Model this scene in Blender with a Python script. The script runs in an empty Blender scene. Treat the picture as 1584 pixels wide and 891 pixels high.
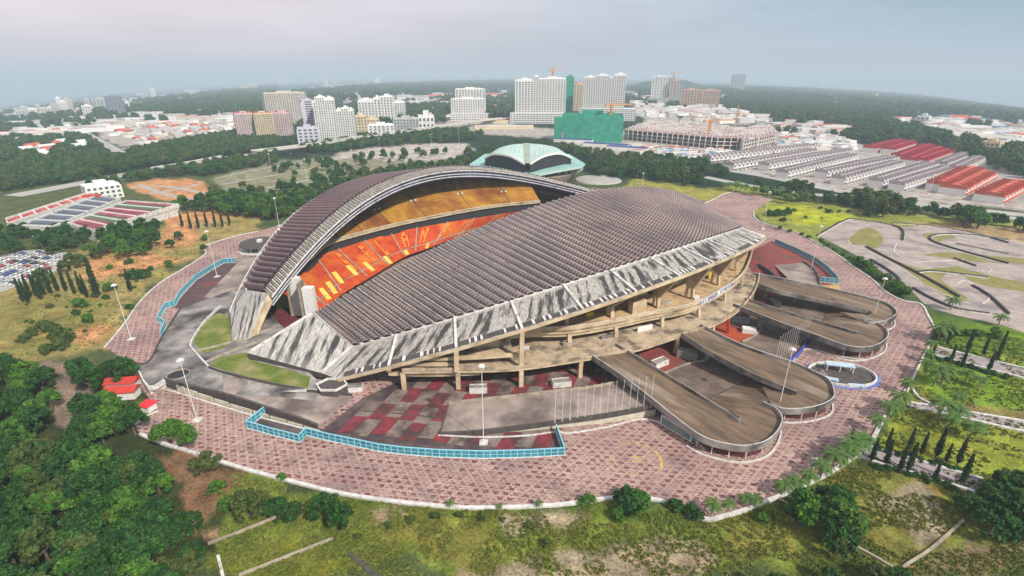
import bpy, math, random
import numpy as np
from mathutils import Vector, noise as mn
R = random.Random(7)
# ---------------------------------------------------------------- camera
H, F, PIT = 100.0, 792.0, math.radians(22.6)      # camera height, focal length in pixels of the 1584 px wide photo, pitch
CP, SP = math.cos(PIT), math.sin(PIT)
sc = bpy.context.scene
cam = bpy.data.cameras.new('camera'); camo = bpy.data.objects.new('camera', cam)
sc.collection.objects.link(camo); sc.camera = camo
camo.location = (0, 0, H); camo.rotation_euler = (math.radians(90)-PIT, 0, 0)
cam.sensor_width = 36; cam.lens = 36*F/1584; cam.clip_start = 1; cam.clip_end = 60000
# ---------------------------------------------------------------- light
SUN_EL, SUN_AZ = math.radians(42), math.radians(138)   # azimuth clockwise from +Y
w = bpy.data.worlds.new('World'); sc.world = w; w.use_nodes = True
nt = w.node_tree; nt.nodes.clear()
def N(nt, t, **k):
    n = nt.nodes.new(t)
    for a, b in k.items(): setattr(n, a, b)
    return n
sky = N(nt, 'ShaderNodeTexSky', sky_type='NISHITA', sun_disc=False, sun_elevation=SUN_EL, sun_rotation=SUN_AZ, altitude=50, air_density=1.4, dust_density=5.0, ozone_density=1.5)
tc = N(nt, 'ShaderNodeTexCoord'); sx = N(nt, 'ShaderNodeSeparateXYZ'); nt.links.new(tc.outputs['Generated'], sx.inputs[0])
# overcast haze layer: paler towards the west (-X), bluer towards the east, with faint soft cloud
rx = N(nt, 'ShaderNodeValToRGB'); mr = N(nt, 'ShaderNodeMapRange'); mr.inputs[1].default_value = -.75; mr.inputs[2].default_value = .75
nt.links.new(sx.outputs[0], mr.inputs[0]); nt.links.new(mr.outputs[0], rx.inputs[0])
SKYC = [(0, (.86, .78, .82)), (.35, (.70, .67, .74)), (.62, (.55, .61, .69)), (1, (.38, .54, .65))]
while len(rx.color_ramp.elements) < 4: rx.color_ramp.elements.new(.5)
for e_, (p_, c_) in zip(rx.color_ramp.elements, SKYC): e_.position = p_; e_.color = (*c_, 1)
cn = N(nt, 'ShaderNodeTexNoise'); cn.inputs['Scale'].default_value = 2.2; cn.inputs['Detail'].default_value = 4
cm = N(nt, 'ShaderNodeMapping'); cm.inputs['Scale'].default_value = (1, 1, 6); nt.links.new(tc.outputs['Generated'], cm.inputs[0]); nt.links.new(cm.outputs[0], cn.inputs['Vector'])
cr = N(nt, 'ShaderNodeMapRange'); cr.inputs[1].default_value = .35; cr.inputs[2].default_value = .7; cr.inputs[3].default_value = .88; cr.inputs[4].default_value = 1.08
nt.links.new(cn.outputs[0], cr.inputs[0])
hz = N(nt, 'ShaderNodeMapRange'); hz.inputs[1].default_value = -.02; hz.inputs[2].default_value = .30; hz.inputs[3].default_value = 1.0; hz.inputs[4].default_value = 1.10
nt.links.new(sx.outputs[2], hz.inputs[0])
mu = N(nt, 'ShaderNodeMath', operation='MULTIPLY'); nt.links.new(cr.outputs[0], mu.inputs[0]); nt.links.new(hz.outputs[0], mu.inputs[1])
vm = N(nt, 'ShaderNodeVectorMath', operation='SCALE'); nt.links.new(rx.outputs[0], vm.inputs[0]); nt.links.new(mu.outputs[0], vm.inputs['Scale'])
bg1 = N(nt, 'ShaderNodeBackground'); bg1.inputs[1].default_value = .06; nt.links.new(sky.outputs[0], bg1.inputs[0])
# the haze layer goes on to the horizon: near it the sky takes the colour of the air below
hm_ = N(nt, 'ShaderNodeMapRange', interpolation_type='SMOOTHSTEP'); hm_.inputs[1].default_value = -.02; hm_.inputs[2].default_value = .11; nt.links.new(sx.outputs[2], hm_.inputs[0])
hx = N(nt, 'ShaderNodeMix', data_type='RGBA'); hx.inputs[6].default_value = (.53, .60, .675, 1); nt.links.new(hm_.outputs[0], hx.inputs[0]); nt.links.new(vm.outputs[0], hx.inputs[7])
bg2 = N(nt, 'ShaderNodeBackground'); bg2.inputs[1].default_value = 1.1; nt.links.new(hx.outputs[2], bg2.inputs[0])
mx = N(nt, 'ShaderNodeMixShader'); mx.inputs[0].default_value = .93
wo = N(nt, 'ShaderNodeOutputWorld'); nt.links.new(bg1.outputs[0], mx.inputs[1]); nt.links.new(bg2.outputs[0], mx.inputs[2]); nt.links.new(mx.outputs[0], wo.inputs[0])
sl = bpy.data.lights.new('sun', 'SUN'); sl.energy = 5.0; sl.angle = math.radians(1.5); sl.color = (1, .93, .82)
so = bpy.data.objects.new('sun', sl); sc.collection.objects.link(so)
sd = Vector((math.sin(SUN_AZ)*math.cos(SUN_EL), math.cos(SUN_AZ)*math.cos(SUN_EL), math.sin(SUN_EL)))
so.rotation_euler = sd.to_track_quat('Z', 'Y').to_euler(); so.location = (0, 0, 500)
sc.view_settings.view_transform = 'Standard'; sc.view_settings.look = 'None'; sc.view_settings.exposure = -0.04
sc.cycles.volume_bounces = 0; sc.cycles.max_bounces = 5; sc.cycles.diffuse_bounces = 3; sc.cycles.use_denoising = True
sc.cycles.transparent_max_bounces = 6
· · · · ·
Give back every line exactly as it stands, pictures excluded.

Model this scene in Blender with a Python script. The script runs in an empty Blender scene. Treat the picture as 1584 pixels wide and 891 pixels high.
import bpy, math, random
import numpy as np
from mathutils import Vector, noise as mn
R = random.Random(7)
# ---------------------------------------------------------------- camera
H, F, PIT = 100.0, 792.0, math.radians(22.6)      # camera height, focal length in pixels of the 1584 px wide photo, pitch
CP, SP = math.cos(PIT), math.sin(PIT)
sc = bpy.context.scene
cam = bpy.data.cameras.new('camera'); camo = bpy.data.objects.new('camera', cam)
sc.collection.objects.link(camo); sc.camera = camo
camo.location = (0, 0, H); camo.rotation_euler = (math.radians(90)-PIT, 0, 0)
cam.sensor_width = 36; cam.lens = 36*F/1584; cam.clip_start = 1; cam.clip_end = 60000
# ---------------------------------------------------------------- light
SUN_EL, SUN_AZ = math.radians(42), math.radians(138)   # azimuth clockwise from +Y
w = bpy.data.worlds.new('World'); sc.world = w; w.use_nodes = True
nt = w.node_tree; nt.nodes.clear()
def N(nt, t, **k):
    n = nt.nodes.new(t)
    for a, b in k.items(): setattr(n, a, b)
    return n
sky = N(nt, 'ShaderNodeTexSky', sky_type='NISHITA', sun_disc=False, sun_elevation=SUN_EL, sun_rotation=SUN_AZ, altitude=50, air_density=1.4, dust_density=5.0, ozone_density=1.5)
tc = N(nt, 'ShaderNodeTexCoord'); sx = N(nt, 'ShaderNodeSeparateXYZ'); nt.links.new(tc.outputs['Generated'], sx.inputs[0])
# overcast haze layer: paler towards the west (-X), bluer towards the east, with faint soft cloud
rx = N(nt, 'ShaderNodeValToRGB'); mr = N(nt, 'ShaderNodeMapRange'); mr.inputs[1].default_value = -.75; mr.inputs[2].default_value = .75
nt.links.new(sx.outputs[0], mr.inputs[0]); nt.links.new(mr.outputs[0], rx.inputs[0])
SKYC = [(0, (.86, .78, .82)), (.35, (.70, .67, .74)), (.62, (.55, .61, .69)), (1, (.38, .54, .65))]
while len(rx.color_ramp.elements) < 4: rx.color_ramp.elements.new(.5)
for e_, (p_, c_) in zip(rx.color_ramp.elements, SKYC): e_.position = p_; e_.color = (*c_, 1)
cn = N(nt, 'ShaderNodeTexNoise'); cn.inputs['Scale'].default_value = 2.2; cn.inputs['Detail'].default_value = 4
cm = N(nt, 'ShaderNodeMapping'); cm.inputs['Scale'].default_value = (1, 1, 6); nt.links.new(tc.outputs['Generated'], cm.inputs[0]); nt.links.new(cm.outputs[0], cn.inputs['Vector'])
cr = N(nt, 'ShaderNodeMapRange'); cr.inputs[1].default_value = .35; cr.inputs[2].default_value = .7; cr.inputs[3].default_value = .88; cr.inputs[4].default_value = 1.08
nt.links.new(cn.outputs[0], cr.inputs[0])
hz = N(nt, 'ShaderNodeMapRange'); hz.inputs[1].default_value = -.02; hz.inputs[2].default_value = .30; hz.inputs[3].default_value = 1.0; hz.inputs[4].default_value = 1.10
nt.links.new(sx.outputs[2], hz.inputs[0])
mu = N(nt, 'ShaderNodeMath', operation='MULTIPLY'); nt.links.new(cr.outputs[0], mu.inputs[0]); nt.links.new(hz.outputs[0], mu.inputs[1])
vm = N(nt, 'ShaderNodeVectorMath', operation='SCALE'); nt.links.new(rx.outputs[0], vm.inputs[0]); nt.links.new(mu.outputs[0], vm.inputs['Scale'])
bg1 = N(nt, 'ShaderNodeBackground'); bg1.inputs[1].default_value = .06; nt.links.new(sky.outputs[0], bg1.inputs[0])
# the haze layer goes on to the horizon: near it the sky takes the colour of the air below
hm_ = N(nt, 'ShaderNodeMapRange', interpolation_type='SMOOTHSTEP'); hm_.inputs[1].default_value = -.02; hm_.inputs[2].default_value = .11; nt.links.new(sx.outputs[2], hm_.inputs[0])
hx = N(nt, 'ShaderNodeMix', data_type='RGBA'); hx.inputs[6].default_value = (.53, .60, .675, 1); nt.links.new(hm_.outputs[0], hx.inputs[0]); nt.links.new(vm.outputs[0], hx.inputs[7])
bg2 = N(nt, 'ShaderNodeBackground'); bg2.inputs[1].default_value = 1.1; nt.links.new(hx.outputs[2], bg2.inputs[0])
mx = N(nt, 'ShaderNodeMixShader'); mx.inputs[0].default_value = .93
wo = N(nt, 'ShaderNodeOutputWorld'); nt.links.new(bg1.outputs[0], mx.inputs[1]); nt.links.new(bg2.outputs[0], mx.inputs[2]); nt.links.new(mx.outputs[0], wo.inputs[0])
sl = bpy.data.lights.new('sun', 'SUN'); sl.energy = 5.0; sl.angle = math.radians(1.5); sl.color = (1, .93, .82)
so = bpy.data.objects.new('sun', sl); sc.collection.objects.link(so)
sd = Vector((math.sin(SUN_AZ)*math.cos(SUN_EL), math.cos(SUN_AZ)*math.cos(SUN_EL), math.sin(SUN_EL)))
so.rotation_euler = sd.to_track_quat('Z', 'Y').to_euler(); so.location = (0, 0, 500)
sc.view_settings.view_transform = 'Standard'; sc.view_settings.look = 'None'; sc.view_settings.exposure = -0.04
sc.cycles.volume_bounces = 0; sc.cycles.max_bounces = 5; sc.cycles.diffuse_bounces = 3; sc.cycles.use_denoising = True
sc.cycles.transparent_max_bounces = 6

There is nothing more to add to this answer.